July 11 (UPI) — The Trump administration has announced a 25 percent tariff on $1.3 billion of French goods, including handbags, cosmetics and soaps.
The tariffs, detailed in a Federal Register notice published Friday, are a reaction to France’s digital service tax on U.S. Internet companies, which U.S. officials have argued unfairly targets companies like Facebook, Google and Amazon.
France has implemented a 3 percent tax on revenues some companies earn from providing goods and services to French users online, regardless of where the companies are physically based.
The tariffs — which exclude wine, cheese and cookware, goods the U.S. had previously threatened to tax — won’t take effect until January 2021, in an attempt to give the two countries time to resolve their dispute over the digital tax.
The decision was applauded by a major industry group, along with U.S. lawmakers on both sides of the aisle.
“Retaliatory tariffs aren’t ideal but the French government’s refusal to back down from its unilateral imposition of unfair and punitive taxes on U.S. companies leaves our government with no choice,” Senate finance committee Chairman Chuck Grassley, R-Iowa, and ranking member Sen. Ron Wyden, D-Ore., said in a statement.
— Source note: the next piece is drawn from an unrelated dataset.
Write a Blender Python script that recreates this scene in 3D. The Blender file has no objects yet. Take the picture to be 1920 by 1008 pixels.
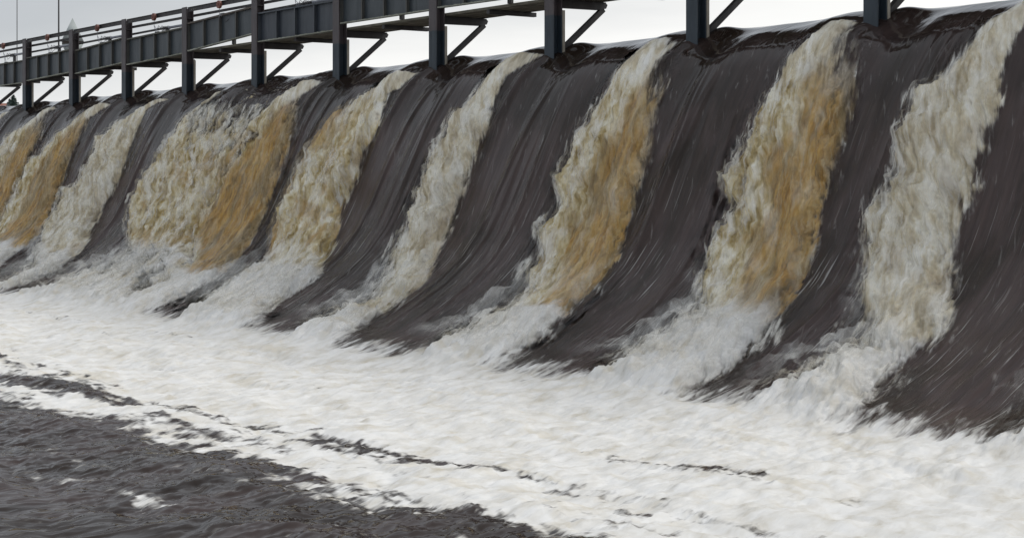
import bpy, bmesh, math, random
import numpy as np
from mathutils import Vector, Matrix

# ------------------------------------------------------------------ camera, sky, sun, exposure
SC = bpy.context.scene
COL = SC.collection
BAY = 3.7                      # metres between two posts; x runs along the weir, y upstream, z up
FRAME = 'PAD'                  # 'PAD': picture in the upper left as on the reference file; 'FULL': the picture fills the frame
FPX = 3140.0                   # focal length in reference pixels
cam = bpy.data.objects.new('camera', bpy.data.cameras.new('camera'))
COL.objects.link(cam); SC.camera = cam
cam.location = (50.463, -20.099, 3.0)
cam.rotation_euler = (math.radians(90), 0, math.radians(90 - 31.7488))
WPX, HPX = (1920.0, 1008.0) if FRAME == 'PAD' else (1200.0, 629.3)
cam.data.sensor_fit = 'HORIZONTAL'; cam.data.sensor_width = 36.0
cam.data.lens = 36.0 * FPX / WPX
cam.data.shift_x = 0.5 - 600.0 / WPX
cam.data.shift_y = (345.0 - HPX / 2) / WPX
cam.data.clip_start = 0.1; cam.data.clip_end = 3000

SUN_EL, SUN_AZ = math.radians(52), math.radians(20)     # azimuth measured from +y (upstream) towards +x
world = bpy.data.worlds.new('World'); SC.world = world; world.use_nodes = True
wn = world.node_tree; wn.nodes.clear(); W = wn.nodes.new; WL = wn.links.new
out = W('ShaderNodeOutputWorld'); bg = W('ShaderNodeBackground'); bg.inputs['Strength'].default_value = 1.0
sky = W('ShaderNodeTexSky'); sky.sky_type = 'NISHITA'; sky.sun_disc = False
sky.sun_elevation = SUN_EL; sky.sun_rotation = SUN_AZ; sky.dust_density = 4.0
sk = W('ShaderNodeVectorMath'); sk.operation = 'SCALE'; sk.inputs['Scale'].default_value = 0.08
WL(sky.outputs[0], sk.inputs[0])
tc = W('ShaderNodeTexCoord'); sx = W('ShaderNodeSeparateXYZ'); WL(tc.outputs['Generated'], sx.inputs[0])
# overcast deck: bright near the horizon, greyer above; brightest upstream towards the veiled sun
nz = W('ShaderNodeTexNoise'); nz.inputs['Scale'].default_value = 2.2; nz.inputs['Detail'].default_value = 7; nz.inputs['Roughness'].default_value = .55
mp = W('ShaderNodeMapping'); mp.inputs['Scale'].default_value = (1, 1, 6.0); WL(tc.outputs['Generated'], mp.inputs[0]); WL(mp.outputs[0], nz.inputs['Vector'])
na = W('ShaderNodeMath'); na.operation = 'MULTIPLY_ADD'; na.inputs[1].default_value = 0.14; na.inputs[2].default_value = -0.07; WL(nz.outputs[0], na.inputs[0])
az = W('ShaderNodeMath'); az.operation = 'MULTIPLY_ADD'; az.inputs[1].default_value = -0.25; WL(sx.outputs['Y'], az.inputs[0])   # lower "height" towards +y
WL(sx.outputs['Z'], az.inputs[2])
ad = W('ShaderNodeMath'); ad.operation = 'ADD'; WL(az.outputs[0], ad.inputs[0]); WL(na.outputs[0], ad.inputs[1])
cr = W('ShaderNodeValToRGB'); WL(ad.outputs[0], cr.inputs[0])
mr = W('ShaderNodeMapRange'); mr.inputs['From Min'].default_value = -0.12; mr.inputs['From Max'].default_value = 0.10
WL(ad.outputs[0], mr.inputs['Value']); WL(mr.outputs[0], cr.inputs[0])
e = cr.color_ramp.elements
e[0].position = 0.0; e[0].color = (.95, .95, .93, 1)
e[1].position = 1.0; e[1].color = (.49, .52, .56, 1)
for p_, c_ in ((.17, (.89, .89, .875, 1)), (.345, (.72, .73, .735, 1)), (.46, (.595, .615, .63, 1)), (.66, (.50, .525, .55, 1))):
    q_ = cr.color_ramp.elements.new(p_); q_.color = c_
mxw = W('ShaderNodeMix'); mxw.data_type = 'RGBA'; mxw.inputs[0].default_value = 0.95
WL(sk.outputs[0], mxw.inputs[6]); WL(cr.outputs[0], mxw.inputs[7]); WL(mxw.outputs[2], bg.inputs[0]); WL(bg.outputs[0], out.inputs[0])

sun = bpy.data.objects.new('sun', bpy.data.lights.new('sun', 'SUN')); COL.objects.link(sun)
sun.data.energy = 1.8; sun.data.angle = math.radians(25); sun.data.color = (1.0, .97, .92)
sd = Vector((math.sin(SUN_AZ) * math.cos(SUN_EL), math.cos(SUN_AZ) * math.cos(SUN_EL), math.sin(SUN_EL)))
sun.rotation_euler = sd.to_track_quat('Z', 'Y').to_euler()
SC.view_settings.view_transform = 'Standard'; SC.view_settings.look = 'None'
SC.view_settings.exposure = 0.18; SC.view_settings.gamma = 1.0
SC.cycles.max_bounces = 6; SC.cycles.transparent_max_bounces = 16

# ------------------------------------------------------------------ helpers
def tag(o, label=None, cat=None, group=None, kind=None):
    if label: o['label'] = label
    if cat: o['category'] = cat
    if group: o['group'] = group
    if kind: o['kind'] = kind
    return o

def empty(name, loc):
    o = bpy.data.objects.new(name, None); COL.objects.link(o); o.location = loc; o.empty_display_size = .2
    return o

def copy_tree(o, parent=None):
    c = o.copy(); COL.objects.link(c); c.parent = parent
    for ch in list(o.children): copy_tree(ch, c)
    return c

class MB:
    def __init__(s): s.bm = bmesh.new()
    def box(s, x0, x1, y0, y1, z0, z1, bev=0.0, mat=None):
        r = bmesh.ops.create_cube(s.bm, size=1.0)
        for v in r['verts']:
            v.co = Vector(((x0 + x1) / 2 + v.co.x * (x1 - x0), (y0 + y1) / 2 + v.co.y * (y1 - y0), (z0 + z1) / 2 + v.co.z * (z1 - z0)))
            if mat is not None: v.co = mat @ v.co
        if bev:
            es = list({e for v in r['verts'] for e in v.link_edges})
            bmesh.ops.bevel(s.bm, geom=es, offset=bev, segments=1, affect='EDGES')
        return s
    def bar(s, a, b, w, h, up=(0, 0, 1)):
        a, b = Vector(a), Vector(b); d = (b - a); L = d.length; d.normalize()
        side = d.cross(Vector(up)).normalized(); u = side.cross(d)
        r = bmesh.ops.create_cube(s.bm, size=1.0)
        for v in r['verts']:
            v.co = a + d * (v.co.x + .5) * L + side * v.co.y * w + u * v.co.z * h
        return s
    def tube(s, pts, r, n=8, closed=False):
        pts = [Vector(p) for p in pts]; rings = []
        for i, p in enumerate(pts):
            if closed: d = pts[(i + 1) % len(pts)] - pts[i - 1]
            else: d = pts[min(i + 1, len(pts) - 1)] - pts[max(i - 1, 0)]
            d.normalize(); q = Vector((0, 0, 1)) if abs(d.z) < .9 else Vector((1, 0, 0))
            u = d.cross(q).normalized(); v = d.cross(u)
            rr = r[i] if isinstance(r, (list, tuple)) else r
            rings.append([s.bm.verts.new(p + (u * math.cos(6.2832 * k / n) + v * math.sin(6.2832 * k / n)) * rr) for k in range(n)])
        m = len(rings)
        for i in range(m if closed else m - 1):
            A, B = rings[i], rings[(i + 1) % m]
            for k in range(n): s.bm.faces.new((A[k], A[(k + 1) % n], B[(k + 1) % n], B[k]))
        if not closed:
            s.bm.faces.new(rings[0][::-1]); s.bm.faces.new(rings[-1])
        return s
    def prism(s, poly, axis, lo, hi):
        # poly: 2D points in the plane normal to axis ('x': (y,z); 'y': (x,z); 'z': (x,y))
        def P(p, t): return {'x': (t, p[0], p[1]), 'y': (p[0], t, p[1]), 'z': (p[0], p[1], t)}[axis]
        A = [s.bm.verts.new(P(p, lo)) for p in poly]; B = [s.bm.verts.new(P(p, hi)) for p in poly]
        n = len(poly); s.bm.faces.new(A[::-1]); s.bm.faces.new(B)
        for k in range(n): s.bm.faces.new((A[k], A[(k + 1) % n], B[(k + 1) % n], B[k]))
        return s
    def build(s, name, mat, parent=None, smooth=False, loc=None):
        bmesh.ops.recalc_face_normals(s.bm, faces=s.bm.faces)
        me = bpy.data.meshes.new(name); s.bm.to_mesh(me); s.bm.free()
        if smooth:
            for p in me.polygons: p.use_smooth = True
        me.materials.append(mat)
        o = bpy.data.objects.new(name, me); COL.objects.link(o)
        if parent: o.parent = parent
        if loc: o.location = loc
        return o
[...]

“Today’s action sends a strong message that discriminatory taxes aimed at U.S. companies are not a path to modernizing the global tax system,” Matt Schruers, president of the Computer and Communications Industry Association, said in a statement obtained by Politico. “Changes to international tax rules must be negotiated in good faith through a consensus-based approach at the OECD that addresses the changes of the digitalized global economy.”